- _Recorded information_:
+ + + + +

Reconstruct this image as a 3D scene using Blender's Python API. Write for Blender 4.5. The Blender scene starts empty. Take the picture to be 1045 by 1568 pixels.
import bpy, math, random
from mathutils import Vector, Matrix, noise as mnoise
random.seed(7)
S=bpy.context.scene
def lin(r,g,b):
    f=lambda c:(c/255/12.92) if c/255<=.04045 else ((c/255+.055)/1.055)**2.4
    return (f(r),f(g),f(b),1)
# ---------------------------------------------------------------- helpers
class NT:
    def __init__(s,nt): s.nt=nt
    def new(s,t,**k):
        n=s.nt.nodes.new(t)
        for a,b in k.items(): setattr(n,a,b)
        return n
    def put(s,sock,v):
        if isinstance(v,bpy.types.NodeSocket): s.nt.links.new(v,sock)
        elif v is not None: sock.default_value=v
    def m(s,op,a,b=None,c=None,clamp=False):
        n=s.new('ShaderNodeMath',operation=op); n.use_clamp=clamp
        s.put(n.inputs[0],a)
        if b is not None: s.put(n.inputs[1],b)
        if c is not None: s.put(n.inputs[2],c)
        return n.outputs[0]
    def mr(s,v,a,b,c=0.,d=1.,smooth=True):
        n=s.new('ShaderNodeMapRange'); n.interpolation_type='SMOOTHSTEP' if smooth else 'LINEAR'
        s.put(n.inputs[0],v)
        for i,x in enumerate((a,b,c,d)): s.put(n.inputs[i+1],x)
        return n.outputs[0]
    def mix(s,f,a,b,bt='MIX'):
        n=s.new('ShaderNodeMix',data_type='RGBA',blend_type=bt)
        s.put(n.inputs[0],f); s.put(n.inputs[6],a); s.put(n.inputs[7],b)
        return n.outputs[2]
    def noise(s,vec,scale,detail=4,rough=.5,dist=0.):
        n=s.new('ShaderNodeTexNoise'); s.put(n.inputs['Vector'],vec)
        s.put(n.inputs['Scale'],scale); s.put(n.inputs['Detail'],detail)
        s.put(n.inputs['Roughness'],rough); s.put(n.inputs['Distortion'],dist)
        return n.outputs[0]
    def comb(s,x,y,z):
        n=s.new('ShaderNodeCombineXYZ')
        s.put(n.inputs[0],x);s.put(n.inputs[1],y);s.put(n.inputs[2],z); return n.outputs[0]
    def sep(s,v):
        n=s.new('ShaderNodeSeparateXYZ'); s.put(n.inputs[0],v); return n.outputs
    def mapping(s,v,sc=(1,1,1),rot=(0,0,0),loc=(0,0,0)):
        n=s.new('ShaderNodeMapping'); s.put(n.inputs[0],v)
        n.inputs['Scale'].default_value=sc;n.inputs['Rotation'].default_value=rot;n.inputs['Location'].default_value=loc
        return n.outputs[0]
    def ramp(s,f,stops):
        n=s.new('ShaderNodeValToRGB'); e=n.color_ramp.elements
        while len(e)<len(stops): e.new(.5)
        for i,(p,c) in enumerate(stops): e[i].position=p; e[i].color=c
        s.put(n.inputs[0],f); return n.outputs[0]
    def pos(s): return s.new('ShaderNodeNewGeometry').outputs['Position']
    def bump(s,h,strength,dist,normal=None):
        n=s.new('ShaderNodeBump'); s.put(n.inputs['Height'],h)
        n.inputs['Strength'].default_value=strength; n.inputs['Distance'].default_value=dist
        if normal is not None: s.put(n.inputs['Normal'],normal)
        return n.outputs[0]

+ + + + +

Make an exact copy of the listing, including every line.

Reconstruct this image as a 3D scene using Blender's Python API. Write for Blender 4.5. The Blender scene starts empty. Take the picture to be 1045 by 1568 pixels.
import bpy, math, random
from mathutils import Vector, Matrix, noise as mnoise
random.seed(7)
S=bpy.context.scene
def lin(r,g,b):
    f=lambda c:(c/255/12.92) if c/255<=.04045 else ((c/255+.055)/1.055)**2.4
    return (f(r),f(g),f(b),1)
# ---------------------------------------------------------------- helpers
class NT:
    def __init__(s,nt): s.nt=nt
    def new(s,t,**k):
        n=s.nt.nodes.new(t)
        for a,b in k.items(): setattr(n,a,b)
        return n
    def put(s,sock,v):
        if isinstance(v,bpy.types.NodeSocket): s.nt.links.new(v,sock)
        elif v is not None: sock.default_value=v
    def m(s,op,a,b=None,c=None,clamp=False):
        n=s.new('ShaderNodeMath',operation=op); n.use_clamp=clamp
        s.put(n.inputs[0],a)
        if b is not None: s.put(n.inputs[1],b)
        if c is not None: s.put(n.inputs[2],c)
        return n.outputs[0]
    def mr(s,v,a,b,c=0.,d=1.,smooth=True):
        n=s.new('ShaderNodeMapRange'); n.interpolation_type='SMOOTHSTEP' if smooth else 'LINEAR'
        s.put(n.inputs[0],v)
        for i,x in enumerate((a,b,c,d)): s.put(n.inputs[i+1],x)
        return n.outputs[0]
    def mix(s,f,a,b,bt='MIX'):
        n=s.new('ShaderNodeMix',data_type='RGBA',blend_type=bt)
        s.put(n.inputs[0],f); s.put(n.inputs[6],a); s.put(n.inputs[7],b)
        return n.outputs[2]
    def noise(s,vec,scale,detail=4,rough=.5,dist=0.):
        n=s.new('ShaderNodeTexNoise'); s.put(n.inputs['Vector'],vec)
        s.put(n.inputs['Scale'],scale); s.put(n.inputs['Detail'],detail)
        s.put(n.inputs['Roughness'],rough); s.put(n.inputs['Distortion'],dist)
        return n.outputs[0]
    def comb(s,x,y,z):
        n=s.new('ShaderNodeCombineXYZ')
        s.put(n.inputs[0],x);s.put(n.inputs[1],y);s.put(n.inputs[2],z); return n.outputs[0]
    def sep(s,v):
        n=s.new('ShaderNodeSeparateXYZ'); s.put(n.inputs[0],v); return n.outputs
    def mapping(s,v,sc=(1,1,1),rot=(0,0,0),loc=(0,0,0)):
        n=s.new('ShaderNodeMapping'); s.put(n.inputs[0],v)
        n.inputs['Scale'].default_value=sc;n.inputs['Rotation'].default_value=rot;n.inputs['Location'].default_value=loc
        return n.outputs[0]
    def ramp(s,f,stops):
        n=s.new('ShaderNodeValToRGB'); e=n.color_ramp.elements
        while len(e)<len(stops): e.new(.5)
        for i,(p,c) in enumerate(stops): e[i].position=p; e[i].color=c
        s.put(n.inputs[0],f); return n.outputs[0]
    def pos(s): return s.new('ShaderNodeNewGeometry').outputs['Position']
    def bump(s,h,strength,dist,normal=None):
        n=s.new('ShaderNodeBump'); s.put(n.inputs['Height'],h)
        n.inputs['Strength'].default_value=strength; n.inputs['Distance'].default_value=dist
        if normal is not None: s.put(n.inputs['Normal'],normal)
        return n.outputs[0]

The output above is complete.